INDIANAPOLIS — The stopwatches are clicking, and the draft boards are already shattering inside Lucas Oil Stadium. We caught up with ESPN draft guru Matt Miller at the 2026 NFL Combine to rip through the noise and deliver the hard truths about this year’s top prospects. He didn’t pull punches. From Ohio State linebacker Sonny Styles breaking gravity to the glaring physical red flags surrounding Miami edge rusher Rueben Bain Jr., the tape is finally meeting the tape measure.
Gravity Defied: Sonny Styles is a Freak
You could feel the air leave the stadium when Sonny Styles hit the turf. The Ohio State linebacker didn’t just jump; he launched a missile, clearing a staggering 43.5-inch vertical. For a player measuring over 6-foot-4 and 240 pounds, those numbers shouldn’t exist. Teams scrambling for a hybrid defender who can erase tight ends and blitz the A-gap just found their crown jewel. Styles essentially locked up a top-10 selection, leaving scouts frantically scribbling in their notebooks.
The T-Rex in the Room: The Edge Rusher Debate
Not every measurement sparked cheers. Miami’s Rueben Bain Jr. and Texas A&M’s Cashius Howell hit a wall during the weigh-ins. Bain recorded 30 7/8-inch arms, while Howell measured at a mere 30 1/4 inches. Miller immediately flagged the issue. The math is brutal: no first-round edge rusher has measured with arms under 31 inches since 2003. General managers now face an agonizing decision. They must either trust the elite college film or bet against decades of physical metrics.
“Arm length was the topic of the day. You have to go back to 1999 to find an edge rusher with sub-31-inch arms who hit double-digit sacks in a season. Someone is going to have to make a very expensive gamble.”
— Matt Miller, ESPN NFL Draft Analyst
Playoff Implications / What’s Next
The Kansas City Chiefs sit at the back of the first round, and Miller expects the defending champions to bypass a running back entirely. They need immediate help in the trenches to protect Patrick Mahomes and hunt rival quarterbacks. Miller circled Texas Tech’s David Bailey and Ohio State’s Arvell Reese as prime targets for Steve Spagnuolo’s aggressive front. If Bain slides down the board due to the measurement panic, Kansas City might sprint to the podium to grab him at a massive discount.

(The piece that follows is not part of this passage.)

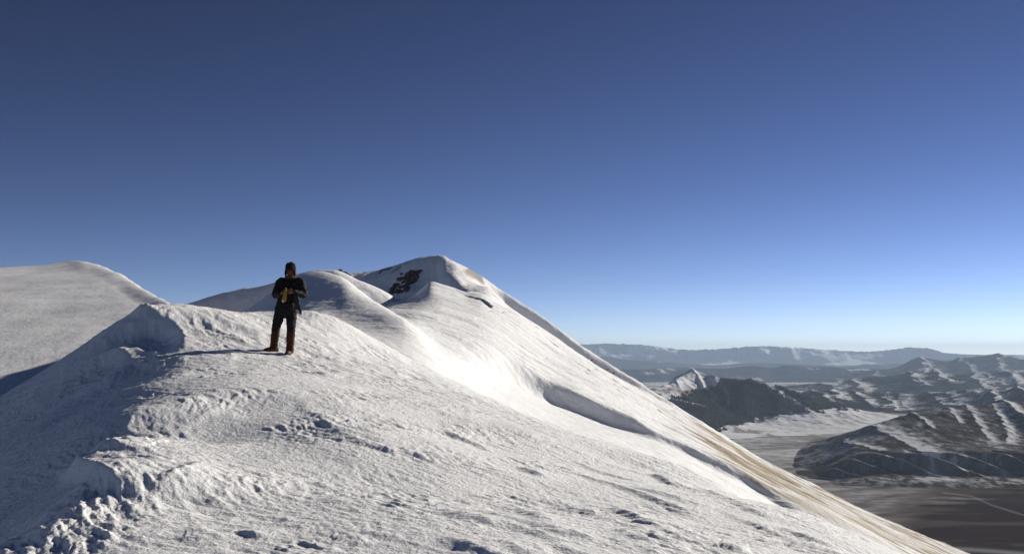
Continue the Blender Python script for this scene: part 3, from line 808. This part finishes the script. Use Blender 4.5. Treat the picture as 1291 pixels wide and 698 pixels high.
hand(bm, wrL, (.85, -.45, .10), (.1, -.1, 1), (-.45, -.85, .1), .42, 1)
hand(bm, wrR, (-.80, -.50, .05), (.1, -.1, 1), (.45, -.85, .1), .42, -1)
body = part('body', bm, skin, climber, voxel=.0055, smooth=1)

bm = bmesh.new()
tube(bm, [(-.028, .0, .80), (-.026, 0, .90), (-.012, .0, 1.02), (.006, .0, 1.12), (.03, .0, 1.28), (.047, .005, 1.40), (.052, .005, 1.475), (.053, 0, 1.515)],
     [(.205, .145), (.215, .155), (.195, .145), (.20, .15), (.205, .15), (.195, .135), (.12, .10), (.085, .08)], 28, 5)
for s_, e_, w_ in ((shL, elL, wrL), (shR, elR, wrR)):
    tube(bm, [tuple(Vector(s_) * .45 + Vector((.0285, .003, .80))), s_, tuple((Vector(s_) + Vector(e_)) / 2), e_, tuple((Vector(e_) + Vector(w_)) / 2), tuple(Vector(e_) * .04 + Vector(w_) * .96)],
         [.07, .080, .080, .076, .068, .052], 18, 4)
blob(bm, (.055, -.14, 1.26), (.10, .03, .10)); blob(bm, (-.05, -.13, .97), (.075, .035, .075)); blob(bm, (.085, -.13, .97), (.075, .035, .075))
jacket = part('jacket', bm, jack, climber, voxel=.009, smooth=3, disp=folds(.010, .09))
bm = bmesh.new()
tube(bm, [(.053, -.005, 1.475), (.053, -.008, 1.515), (.054, -.012, 1.545)], [(.105, .10), (.098, .098), (.080, .085)], 20, 3)
part('collar', bm, jack, jacket, voxel=.008, smooth=2)

bm = bmesh.new()
tube(bm, [(-.022, 0, .98), (-.022, 0, .90), (-.022, 0, .82)], [(.18, .125), (.19, .135), (.165, .125)], 24, 3)
for a, k, h in ((ankL, kneL, hipL), (ankR, kneR, hipR)):
    tube(bm, [h, tuple(Vector(h) * .5 + Vector(k) * .5), k, tuple(Vector(k) * .75 + Vector(a) * .25)], [.112, .104, .085, .074], 18, 4)
part('trousers', bm, trou, climber, voxel=.009, smooth=3, disp=folds(.010, .10))
for a, k, fd in ((ankL, kneL, Vector((-.78, -.6, 0))), (ankR, kneR, Vector((-.12, -1, 0)))):
    A, Kn = Vector(a), Vector(k); fd.normalize()
    bm = bmesh.new()
    tube(bm, [tuple(Kn * .86 + A * .14), tuple(Kn * .6 + A * .4), tuple(Kn * .25 + A * .75), tuple(A + Vector((0, 0, -.015)))], [.080, .084, .074, .080], 18, 4)
    part('gaiter', bm, gait, climber, voxel=.008, smooth=2, disp=folds(.008, .07))
    bm = bmesh.new(); z0 = A.z - .10
    base = Vector((A.x, A.y, z0))
    tube(bm, [base - fd * .085 + Vector((0, 0, .055)), base - fd * .03 + Vector((0, 0, .065)), base + fd * .06 + Vector((0, 0, .06)), base + fd * .14 + Vector((0, 0, .05)), base + fd * .195 + Vector((0, 0, .042))],
         [(.042, .05), (.050, .058), (.052, .052), (.053, .042), (.036, .032)], 18, 3)
    tube(bm, [base + Vector((0, 0, .05)), base + Vector((0, 0, .15))], [.062, .064], 16)
    boot = part('boot', bm, leat, climber, voxel=.007, smooth=2)
    bm = bmesh.new(); side = Vector((-fd.y, fd.x, 0))
    outl = [(-.10, .030), (-.075, .042), (-.02, .046), (.07, .052), (.14, .054), (.19, .040), (.215, .018)]
    ring = [base + fd * t_ + side * w_ for t_, w_ in outl] + [base + fd * t_ - side * w_ for t_, w_ in outl[::-1]]
    lo_ = [bm.verts.new(p + Vector((0, 0, -.005))) for p in ring]; hi_ = [bm.verts.new(p + Vector((0, 0, .024))) for p in ring]
    bm.faces.new(lo_[::-1]); bm.faces.new(hi_)
    for i in range(len(ring)): bm.faces.new((lo_[i], lo_[(i + 1) % len(ring)], hi_[(i + 1) % len(ring)], hi_[i]))
    part('sole', bm, rubb, boot)
bm = bmesh.new()
tube(bm, [hd + Vector(v_) for v_ in ((0, .005, .022), (0, .008, .06), (-.002, .010, .11), (.008, .012, .165), (.010, .012, .180))], [(.092, .112), (.102, .122), (.098, .116), (.080, .092), (.05, .06)], 24, 4)
blob(bm, hd + Vector((0, -.098, .062)), (.078, .026, .042))
blob(bm, hd + Vector((0, .085, -.02)), (.075, .04, .075))
hat = part('fur_hat', bm, furm, climber, voxel=.006, smooth=1, disp=lambda co: .006 * fbm(co[:, 0] / .018, co[:, 2] / .022 + co[:, 1] / .02, 2, 311))
for sx in (-1, 1):
    bm = bmesh.new()
    tube(bm, [hd + Vector((sx * .088, .005, .045)), hd + Vector((sx * .094, .0, -.02)), hd + Vector((sx * .090, -.008, -.09))], [(.018, .055), (.020, .052), (.013, .032)], 14, 3)
    part('ear_flap', bm, scar if sx > 0 else furm, hat, voxel=.006, smooth=1)
bm = bmesh.new()
tube(bm, [hd + Vector((-.085, .0, -.105)), hd + Vector((-.05, -.075, -.100)), hd + Vector((0, -.098, -.096)), hd + Vector((.05, -.075, -.100)), hd + Vector((.085, 0, -.105))], [(.026, .03)] * 5, 12, 3)
part('scarf', bm, scar, climber, voxel=.007, smooth=1)
for sx in (-1, 1):
    bm = bmesh.new(); blob(bm, hd + Vector((sx * .030, -.0805, .004)), (.011, .008, .008))
    part('eye', bm, simple('eye', (.05, .03, .02), .2), body)

def tag(o, label, cat, group=None):
    o['label'] = label; o['category'] = cat
    if group: o['group'] = group
    return o
bm = bmesh.new()
tube(bm, [(.030, -.285, 1.30), (.024, -.29, 1.245), (.014, -.292, 1.16), (.004, -.285, 1.08), (-.006, -.28, 1.045)], [(.016, .012), (.024, .014), (.038, .02), (.046, .026), (.036, .022)], 16, 4)
bag = part('cloth_bag', bm, yell, None, voxel=.006, smooth=1, disp=folds(.006, .05))
bag.location = climber.location
tag(bag, 'narrow yellow cloth bag held in front of the belly by the climber', 'bag')
bm = bmesh.new(); blob(bm, (-.022, -.292, 1.050), (.020, .022, .032)); part('bag_corner', bm, pale, bag)
# glove dangling from the wrist by its cord
bm = bmesh.new()
g0 = Vector((.205, -.16, 1.135)); gd = Vector((.22, .0, -1)).normalized()
tube(bm, [g0, g0 + gd * .07, g0 + gd * .13, g0 + gd * .20, g0 + gd * .26], [(.052, .034), (.050, .032), (.042, .028), (.050, .024), (.044, .02)], 16, 3)
sd_ = Vector((1, 0, .22)).normalized()
tube(bm, [g0 + gd * .15 - sd_ * .035, g0 + gd * .20 - sd_ * .066, g0 + gd * .25 - sd_ * .072], [.018, .016, .012], 10, 3)
gl = part('glove', bm, glov, None, voxel=.006, smooth=1, disp=folds(.004, .04)); gl.location = climber.location
tag(gl, 'dark glove dangling by its cord beside the hip of the climber', 'glove')
for k, (o_, L) in enumerate(((-.034, .085), (-.012, .10), (.011, .105), (.033, .11))):
    bm = bmesh.new(); p = g0 + gd * .24 + sd_ * o_
    tube(bm, [p, p + gd * L * .5 + sd_ * .004, p + gd * L], [.014, .0125, .010], 10, 3)
    part('glove_finger', bm, pgl if k < 2 else glov, gl)
bm = bmesh.new(); tube(bm, [Vector(wrR) + Vector((0, .01, -.03)), Vector(wrR) + Vector((.05, .01, -.07)), g0 + gd * .02], [.005, .005, .005], 8, 4)
part('cord', bm, trou, gl)

# ------------------------------------------------------------------ rocks
M_rock = simple('dark_rock', (.085, .062, .055), .9, .7, .5, 0)
M_brown = simple('brown_rock', (.20, .125, .075), .9, .5, .6, 0)
def rock(name, loc, r, mat, label, seed, rotz=0, tilt=0, group=None, sub=5):
    bm = bmesh.new(); bmesh.ops.create_icosphere(bm, subdivisions=sub, radius=1)
    co = np.array([v_.co for v_ in bm.verts])
    k = .30 * ridged(co[:, 0] * 1.3 + co[:, 1], co[:, 2] * 1.6 + co[:, 1] * .7, 4, seed) + .16 * np.sign(np.sin(co[:, 2] * 9 + 2 * perlin(co[:, 0] * 2, co[:, 1] * 2, seed)))
    for v_, q in zip(bm.verts, k): v_.co *= .62 + float(q) * .5
    mtx = Matrix.Rotation(rotz, 4, 'Z') @ Matrix.Rotation(tilt, 4, 'Y') @ Matrix.Diagonal((*r, 1))
    bmesh.ops.transform(bm, matrix=mtx, verts=bm.verts)
    me = bpy.data.meshes.new(name); bm.to_mesh(me); bm.free(); me.materials.append(mat)
    o = bpy.data.objects.new(name, me); COL.objects.link(o); o.location = loc
    return tag(o, label, 'rock', group)
def place(px, py, d): return tuple(at(px, py, d))
def on_surface(G, u, v):
    P, Q = project(*G); e = (P - u) ** 2 + (Q - v) ** 2; e[int(e.shape[0] * .85):] = 1e9
    i = np.unravel_index(np.argmin(e), e.shape); return np.array([g_[i] for g_ in G])
def crag(name, spots, label, mat, seed):
    """one body of rock: angular blocks grown together"""
    rs = np.random.RandomState(seed); bm = bmesh.new()
    for c_, r_ in spots:
        h = []
        for _ in range(13):
            q = rs.randn(3); q /= np.linalg.norm(q); q *= r_ * rs.uniform(.75, 1.15); q[0] *= 1.1
            ca, sa = math.cos(.65), math.sin(.65); q = np.array([q[0] * ca - q[2] * .8 * sa, q[1], q[0] * sa + q[2] * .8 * ca])
            h.append(bm.verts.new(Vector(c_ + q)))
        r = bmesh.ops.convex_hull(bm, input=h)
        bmesh.ops.delete(bm, geom=list({g_ for g_ in r['geom_interior'] + r['geom_unused'] if isinstance(g_, bmesh.types.BMVert)}), context='VERTS')
    me = bpy.data.meshes.new(name); bm.to_mesh(me); bm.free(); me.materials.append(mat)
    o = bpy.data.objects.new(name, me); COL.objects.link(o); return tag(o, label, 'rock')
rs = np.random.RandomState(4); spots = []
for k in range(80):
    a_, b_ = rs.rand(), rs.rand()
    u_ = 485 + 21 * a_ + 31 * b_ * (1 - .2 * a_) + rs.randn() * .8; v_ = 376 - 31 * a_ - 8 * b_ + 4 * a_ * b_ + rs.randn() * .8
    spots.append((on_surface(SUMMIT, u_, v_) + np.array([0, -.4, 0]), rs.uniform(.9, 2.5)))
crag('rock_outcrop', spots, 'large dark jagged rock outcrop in the shaded hollow below the summit', M_rock, 6)
top_ = at(430., 343., 386.)
crag('rock', [(top_ + np.array([dx, rs.randn() * .5, dz]), r_) for dx, dz, r_ in ((-2.2, -1.2, 1.1), (-1.2, -.4, 1.1), (-.3, .5, 1.0), (.6, .1, 1.1), (1.5, -.5, 1.1), (2.4, -.9, .9), (0, -1.2, 1.5), (3.2, -1.4, .9))],
     'small pointed rock knob on the skyline just right of the smooth snow dome', M_rock, 8)
for i, (u_, v_) in enumerate(((722, 441), (733, 447), (746, 451), (766, 463), (774, 467))):
    rock('rock', place(u_, v_ + 2.5, 612), (1.0 + .5 * (i % 2), .9, .4 + .15 * (i % 3)), M_brown, 'small brown rock on the bare right shoulder of the mountain', 20 + i, rotz=i, group='small brown rocks on the mountain shoulder', sub=4)


# ------------------------------------------------------------------ haze
me = bpy.data.meshes.new('haze'); bm = bmesh.new(); bmesh.ops.create_cube(bm, size=1.0)
lo, hi = Vector((-82000, -3000, -1010)), Vector((82000, 82000, 800))
for v_ in bm.verts: v_.co = Vector((lo[i] + (v_.co[i] + .5) * (hi[i] - lo[i]) for i in range(3)))
bm.to_mesh(me); bm.free()
hz = bpy.data.objects.new('haze', me); COL.objects.link(hz); hz['kind'] = 'stuff'; hz['label'] = 'pale blue haze filling the air over the valley and far ranges'
hm = bpy.data.materials.new('haze'); hm.use_nodes = True; nt = hm.node_tree; nt.nodes.clear()
out = nt.nodes.new('ShaderNodeOutputMaterial'); pv = nt.nodes.new('ShaderNodeVolumePrincipled')
pv.inputs['Color'].default_value = (0.56, 0.74, 1.0, 1); pv.inputs['Density'].default_value = 1.45e-5; pv.inputs['Anisotropy'].default_value = 0.1
nt.links.new(pv.outputs[0], out.inputs['Volume']); me.materials.append(hm)

# ------------------------------------------------------------------ light, sky, camera
wd = bpy.data.worlds.new('World'); S.world = wd; wd.use_nodes = True; nt = wd.node_tree
bg = nt.nodes['Background']; sky = nt.nodes.new('ShaderNodeTexSky'); sky.sky_type = 'NISHITA'
sky.sun_disc = False; sky.sun_elevation = SUN_EL; sky.sun_rotation = SUN_AZ
sky.altitude = 3000; sky.air_density = 0.6; sky.dust_density = 0.1; sky.ozone_density = 2.0
# slide film sees the sky with more contrast: scale, then gamma
mul = nt.nodes.new('ShaderNodeVectorMath'); mul.operation = 'MULTIPLY'; mul.inputs[1].default_value = (.74, .58, .515)
gam = nt.nodes.new('ShaderNodeGamma'); gam.inputs[1].default_value = 1.75
nt.links.new(sky.outputs[0], mul.inputs[0]); nt.links.new(mul.outputs[0], gam.inputs[0])
nt.links.new(gam.outputs[0], bg.inputs[0]); bg.inputs[1].default_value = 0.055

sl = bpy.data.lights.new('sun', 'SUN'); sl.energy = 5.0; sl.angle = math.radians(0.5); sl.color = (1.0, 0.925, 0.80)
so = bpy.data.objects.new('sun', sl); COL.objects.link(so)
sd = Vector((math.sin(SUN_AZ) * math.cos(SUN_EL), math.cos(SUN_AZ) * math.cos(SUN_EL), math.sin(SUN_EL)))
so.rotation_euler = sd.to_track_quat('Z', 'Y').to_euler(); so.location = sd * 50

cd = bpy.data.cameras.new('camera'); cd.sensor_width = 36; cd.lens = 36 * FPX / 1291; cd.clip_start = 0.1; cd.clip_end = 300000
co = bpy.data.objects.new('camera', cd); COL.objects.link(co); co.rotation_euler = (math.pi / 2 + PITCH, 0, 0); S.camera = co

S.view_settings.view_transform = 'Standard'; S.view_settings.look = 'None'; S.view_settings.gamma = 1.0
S.view_settings.use_curve_mapping = False; S.view_settings.exposure = 0.24
S.cycles.volume_bounces = 1
S.cycles.max_bounces = 4; S.cycles.diffuse_bounces = 1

Walking the concourse with Miller, you quickly realize how exhausting this week gets. He hasn’t slept a full night since the Senior Bowl in Mobile. Fans hanging over the railings screamed his name, begging for mock draft spoilers, but Miller just laughed, sipping his fourth black coffee of the morning. With defensive backs and receivers like USC’s Makai Lemon and Clemson’s Avieon Terrell preparing to light the track on fire this weekend, the 2026 draft picture is finally coming into focus. The margin for error is shrinking by the millisecond.